-- Begin Given material --

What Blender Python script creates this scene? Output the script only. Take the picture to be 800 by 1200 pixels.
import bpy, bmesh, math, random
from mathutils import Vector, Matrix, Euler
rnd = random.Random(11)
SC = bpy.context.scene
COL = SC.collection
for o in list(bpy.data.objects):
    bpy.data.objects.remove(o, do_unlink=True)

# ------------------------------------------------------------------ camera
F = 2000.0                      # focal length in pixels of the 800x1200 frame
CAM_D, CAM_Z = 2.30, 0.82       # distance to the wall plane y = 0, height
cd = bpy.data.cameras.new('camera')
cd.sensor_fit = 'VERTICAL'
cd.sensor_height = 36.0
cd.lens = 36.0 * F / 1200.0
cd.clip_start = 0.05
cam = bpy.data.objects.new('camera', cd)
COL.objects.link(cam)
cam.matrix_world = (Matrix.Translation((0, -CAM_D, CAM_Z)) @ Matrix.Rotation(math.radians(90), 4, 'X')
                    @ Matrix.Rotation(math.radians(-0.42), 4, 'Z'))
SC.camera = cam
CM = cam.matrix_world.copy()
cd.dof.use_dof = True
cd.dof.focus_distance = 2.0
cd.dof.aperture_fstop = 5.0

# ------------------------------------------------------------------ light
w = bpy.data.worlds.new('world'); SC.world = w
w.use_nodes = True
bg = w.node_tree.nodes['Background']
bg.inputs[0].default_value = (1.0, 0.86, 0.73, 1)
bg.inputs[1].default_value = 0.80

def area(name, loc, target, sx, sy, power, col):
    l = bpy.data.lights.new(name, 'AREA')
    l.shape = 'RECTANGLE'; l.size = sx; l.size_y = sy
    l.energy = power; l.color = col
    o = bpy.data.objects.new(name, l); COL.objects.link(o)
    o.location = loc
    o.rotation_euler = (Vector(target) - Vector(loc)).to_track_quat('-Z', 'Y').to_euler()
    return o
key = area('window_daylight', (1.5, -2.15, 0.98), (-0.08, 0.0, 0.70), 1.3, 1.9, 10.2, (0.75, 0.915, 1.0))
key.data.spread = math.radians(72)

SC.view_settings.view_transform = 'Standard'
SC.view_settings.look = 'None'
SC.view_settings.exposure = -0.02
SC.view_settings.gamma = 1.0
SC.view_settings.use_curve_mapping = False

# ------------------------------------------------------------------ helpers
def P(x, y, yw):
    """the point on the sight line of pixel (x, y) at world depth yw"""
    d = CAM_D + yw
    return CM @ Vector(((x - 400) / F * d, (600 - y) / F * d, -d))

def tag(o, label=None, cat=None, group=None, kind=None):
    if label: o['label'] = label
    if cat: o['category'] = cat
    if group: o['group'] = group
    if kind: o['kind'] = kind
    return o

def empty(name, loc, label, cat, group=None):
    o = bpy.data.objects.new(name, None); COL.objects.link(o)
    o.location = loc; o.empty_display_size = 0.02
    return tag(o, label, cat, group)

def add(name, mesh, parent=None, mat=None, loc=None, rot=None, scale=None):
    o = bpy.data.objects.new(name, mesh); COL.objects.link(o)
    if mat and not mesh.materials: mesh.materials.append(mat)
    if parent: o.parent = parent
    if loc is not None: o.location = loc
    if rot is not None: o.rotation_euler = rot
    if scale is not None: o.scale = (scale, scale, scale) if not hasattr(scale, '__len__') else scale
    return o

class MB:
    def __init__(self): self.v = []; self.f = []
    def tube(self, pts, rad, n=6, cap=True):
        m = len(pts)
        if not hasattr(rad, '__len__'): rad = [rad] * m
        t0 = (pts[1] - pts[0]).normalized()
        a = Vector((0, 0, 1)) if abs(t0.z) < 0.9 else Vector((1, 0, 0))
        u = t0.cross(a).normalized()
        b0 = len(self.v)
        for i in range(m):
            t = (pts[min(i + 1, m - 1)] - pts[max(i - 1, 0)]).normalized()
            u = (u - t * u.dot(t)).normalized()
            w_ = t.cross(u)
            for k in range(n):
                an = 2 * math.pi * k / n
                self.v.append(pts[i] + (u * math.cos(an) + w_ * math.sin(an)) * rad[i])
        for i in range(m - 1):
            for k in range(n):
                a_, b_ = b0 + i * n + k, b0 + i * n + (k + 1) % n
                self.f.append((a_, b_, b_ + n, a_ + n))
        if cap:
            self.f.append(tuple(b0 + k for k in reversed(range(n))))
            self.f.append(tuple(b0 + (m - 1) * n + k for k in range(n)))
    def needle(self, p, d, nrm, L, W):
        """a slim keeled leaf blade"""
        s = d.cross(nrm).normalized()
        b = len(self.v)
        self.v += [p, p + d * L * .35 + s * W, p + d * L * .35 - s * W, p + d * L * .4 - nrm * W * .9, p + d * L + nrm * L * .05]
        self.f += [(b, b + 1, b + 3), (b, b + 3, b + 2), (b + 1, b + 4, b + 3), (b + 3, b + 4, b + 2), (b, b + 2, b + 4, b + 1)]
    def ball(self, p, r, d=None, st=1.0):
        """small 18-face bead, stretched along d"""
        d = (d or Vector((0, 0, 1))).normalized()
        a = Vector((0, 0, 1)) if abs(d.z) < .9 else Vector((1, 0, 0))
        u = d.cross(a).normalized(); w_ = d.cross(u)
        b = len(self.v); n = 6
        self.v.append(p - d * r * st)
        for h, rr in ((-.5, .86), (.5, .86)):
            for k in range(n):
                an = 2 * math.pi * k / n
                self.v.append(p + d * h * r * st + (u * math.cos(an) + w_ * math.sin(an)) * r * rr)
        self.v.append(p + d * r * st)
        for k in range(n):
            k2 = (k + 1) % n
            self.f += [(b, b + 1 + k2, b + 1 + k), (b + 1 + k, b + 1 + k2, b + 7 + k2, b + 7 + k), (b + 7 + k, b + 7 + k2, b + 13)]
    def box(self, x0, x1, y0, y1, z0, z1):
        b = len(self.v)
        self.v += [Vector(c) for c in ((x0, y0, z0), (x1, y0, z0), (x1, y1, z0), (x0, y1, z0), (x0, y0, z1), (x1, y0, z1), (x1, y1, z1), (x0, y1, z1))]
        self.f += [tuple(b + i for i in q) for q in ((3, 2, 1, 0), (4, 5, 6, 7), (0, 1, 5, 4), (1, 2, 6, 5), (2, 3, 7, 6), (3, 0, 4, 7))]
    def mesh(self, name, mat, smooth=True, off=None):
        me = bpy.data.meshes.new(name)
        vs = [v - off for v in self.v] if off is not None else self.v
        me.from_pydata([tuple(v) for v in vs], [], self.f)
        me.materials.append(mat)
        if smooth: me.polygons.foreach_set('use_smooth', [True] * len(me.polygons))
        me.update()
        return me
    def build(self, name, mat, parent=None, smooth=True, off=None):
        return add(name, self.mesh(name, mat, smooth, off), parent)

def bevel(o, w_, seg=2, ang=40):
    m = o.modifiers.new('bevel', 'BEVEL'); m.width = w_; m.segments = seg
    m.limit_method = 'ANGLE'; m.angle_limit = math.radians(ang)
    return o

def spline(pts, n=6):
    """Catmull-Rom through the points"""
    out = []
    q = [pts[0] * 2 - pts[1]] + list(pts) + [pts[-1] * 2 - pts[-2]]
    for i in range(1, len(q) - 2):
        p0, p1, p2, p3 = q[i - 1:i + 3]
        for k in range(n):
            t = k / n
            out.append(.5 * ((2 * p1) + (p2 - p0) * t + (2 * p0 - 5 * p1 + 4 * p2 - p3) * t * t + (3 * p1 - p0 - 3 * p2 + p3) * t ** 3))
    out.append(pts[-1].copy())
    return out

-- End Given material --

Aim — Write the data back out verbatim.

Solution to the exercise —
What Blender Python script creates this scene? Output the script only. Take the picture to be 800 by 1200 pixels.
import bpy, bmesh, math, random
from mathutils import Vector, Matrix, Euler
rnd = random.Random(11)
SC = bpy.context.scene
COL = SC.collection
for o in list(bpy.data.objects):
    bpy.data.objects.remove(o, do_unlink=True)

# ------------------------------------------------------------------ camera
F = 2000.0                      # focal length in pixels of the 800x1200 frame
CAM_D, CAM_Z = 2.30, 0.82       # distance to the wall plane y = 0, height
cd = bpy.data.cameras.new('camera')
cd.sensor_fit = 'VERTICAL'
cd.sensor_height = 36.0
cd.lens = 36.0 * F / 1200.0
cd.clip_start = 0.05
cam = bpy.data.objects.new('camera', cd)
COL.objects.link(cam)
cam.matrix_world = (Matrix.Translation((0, -CAM_D, CAM_Z)) @ Matrix.Rotation(math.radians(90), 4, 'X')
                    @ Matrix.Rotation(math.radians(-0.42), 4, 'Z'))
SC.camera = cam
CM = cam.matrix_world.copy()
cd.dof.use_dof = True
cd.dof.focus_distance = 2.0
cd.dof.aperture_fstop = 5.0

# ------------------------------------------------------------------ light
w = bpy.data.worlds.new('world'); SC.world = w
w.use_nodes = True
bg = w.node_tree.nodes['Background']
bg.inputs[0].default_value = (1.0, 0.86, 0.73, 1)
bg.inputs[1].default_value = 0.80

def area(name, loc, target, sx, sy, power, col):
    l = bpy.data.lights.new(name, 'AREA')
    l.shape = 'RECTANGLE'; l.size = sx; l.size_y = sy
    l.energy = power; l.color = col
    o = bpy.data.objects.new(name, l); COL.objects.link(o)
    o.location = loc
    o.rotation_euler = (Vector(target) - Vector(loc)).to_track_quat('-Z', 'Y').to_euler()
    return o
key = area('window_daylight', (1.5, -2.15, 0.98), (-0.08, 0.0, 0.70), 1.3, 1.9, 10.2, (0.75, 0.915, 1.0))
key.data.spread = math.radians(72)

SC.view_settings.view_transform = 'Standard'
SC.view_settings.look = 'None'
SC.view_settings.exposure = -0.02
SC.view_settings.gamma = 1.0
SC.view_settings.use_curve_mapping = False

# ------------------------------------------------------------------ helpers
def P(x, y, yw):
    """the point on the sight line of pixel (x, y) at world depth yw"""
    d = CAM_D + yw
    return CM @ Vector(((x - 400) / F * d, (600 - y) / F * d, -d))

def tag(o, label=None, cat=None, group=None, kind=None):
    if label: o['label'] = label
    if cat: o['category'] = cat
    if group: o['group'] = group
    if kind: o['kind'] = kind
    return o

def empty(name, loc, label, cat, group=None):
    o = bpy.data.objects.new(name, None); COL.objects.link(o)
    o.location = loc; o.empty_display_size = 0.02
    return tag(o, label, cat, group)

def add(name, mesh, parent=None, mat=None, loc=None, rot=None, scale=None):
    o = bpy.data.objects.new(name, mesh); COL.objects.link(o)
    if mat and not mesh.materials: mesh.materials.append(mat)
    if parent: o.parent = parent
    if loc is not None: o.location = loc
    if rot is not None: o.rotation_euler = rot
    if scale is not None: o.scale = (scale, scale, scale) if not hasattr(scale, '__len__') else scale
    return o

class MB:
    def __init__(self): self.v = []; self.f = []
    def tube(self, pts, rad, n=6, cap=True):
        m = len(pts)
        if not hasattr(rad, '__len__'): rad = [rad] * m
        t0 = (pts[1] - pts[0]).normalized()
        a = Vector((0, 0, 1)) if abs(t0.z) < 0.9 else Vector((1, 0, 0))
        u = t0.cross(a).normalized()
        b0 = len(self.v)
        for i in range(m):
            t = (pts[min(i + 1, m - 1)] - pts[max(i - 1, 0)]).normalized()
            u = (u - t * u.dot(t)).normalized()
            w_ = t.cross(u)
            for k in range(n):
                an = 2 * math.pi * k / n
                self.v.append(pts[i] + (u * math.cos(an) + w_ * math.sin(an)) * rad[i])
        for i in range(m - 1):
            for k in range(n):
                a_, b_ = b0 + i * n + k, b0 + i * n + (k + 1) % n
                self.f.append((a_, b_, b_ + n, a_ + n))
        if cap:
            self.f.append(tuple(b0 + k for k in reversed(range(n))))
            self.f.append(tuple(b0 + (m - 1) * n + k for k in range(n)))
    def needle(self, p, d, nrm, L, W):
        """a slim keeled leaf blade"""
        s = d.cross(nrm).normalized()
        b = len(self.v)
        self.v += [p, p + d * L * .35 + s * W, p + d * L * .35 - s * W, p + d * L * .4 - nrm * W * .9, p + d * L + nrm * L * .05]
        self.f += [(b, b + 1, b + 3), (b, b + 3, b + 2), (b + 1, b + 4, b + 3), (b + 3, b + 4, b + 2), (b, b + 2, b + 4, b + 1)]
    def ball(self, p, r, d=None, st=1.0):
        """small 18-face bead, stretched along d"""
        d = (d or Vector((0, 0, 1))).normalized()
        a = Vector((0, 0, 1)) if abs(d.z) < .9 else Vector((1, 0, 0))
        u = d.cross(a).normalized(); w_ = d.cross(u)
        b = len(self.v); n = 6
        self.v.append(p - d * r * st)
        for h, rr in ((-.5, .86), (.5, .86)):
            for k in range(n):
                an = 2 * math.pi * k / n
                self.v.append(p + d * h * r * st + (u * math.cos(an) + w_ * math.sin(an)) * r * rr)
        self.v.append(p + d * r * st)
        for k in range(n):
            k2 = (k + 1) % n
            self.f += [(b, b + 1 + k2, b + 1 + k), (b + 1 + k, b + 1 + k2, b + 7 + k2, b + 7 + k), (b + 7 + k, b + 7 + k2, b + 13)]
    def box(self, x0, x1, y0, y1, z0, z1):
        b = len(self.v)
        self.v += [Vector(c) for c in ((x0, y0, z0), (x1, y0, z0), (x1, y1, z0), (x0, y1, z0), (x0, y0, z1), (x1, y0, z1), (x1, y1, z1), (x0, y1, z1))]
        self.f += [tuple(b + i for i in q) for q in ((3, 2, 1, 0), (4, 5, 6, 7), (0, 1, 5, 4), (1, 2, 6, 5), (2, 3, 7, 6), (3, 0, 4, 7))]
    def mesh(self, name, mat, smooth=True, off=None):
        me = bpy.data.meshes.new(name)
        vs = [v - off for v in self.v] if off is not None else self.v
        me.from_pydata([tuple(v) for v in vs], [], self.f)
        me.materials.append(mat)
        if smooth: me.polygons.foreach_set('use_smooth', [True] * len(me.polygons))
        me.update()
        return me
    def build(self, name, mat, parent=None, smooth=True, off=None):
        return add(name, self.mesh(name, mat, smooth, off), parent)

def bevel(o, w_, seg=2, ang=40):
    m = o.modifiers.new('bevel', 'BEVEL'); m.width = w_; m.segments = seg
    m.limit_method = 'ANGLE'; m.angle_limit = math.radians(ang)
    return o

def spline(pts, n=6):
    """Catmull-Rom through the points"""
    out = []
    q = [pts[0] * 2 - pts[1]] + list(pts) + [pts[-1] * 2 - pts[-2]]
    for i in range(1, len(q) - 2):
        p0, p1, p2, p3 = q[i - 1:i + 3]
        for k in range(n):
            t = k / n
            out.append(.5 * ((2 * p1) + (p2 - p0) * t + (2 * p0 - 5 * p1 + 4 * p2 - p3) * t * t + (3 * p1 - p0 - 3 * p2 + p3) * t ** 3))
    out.append(pts[-1].copy())
    return out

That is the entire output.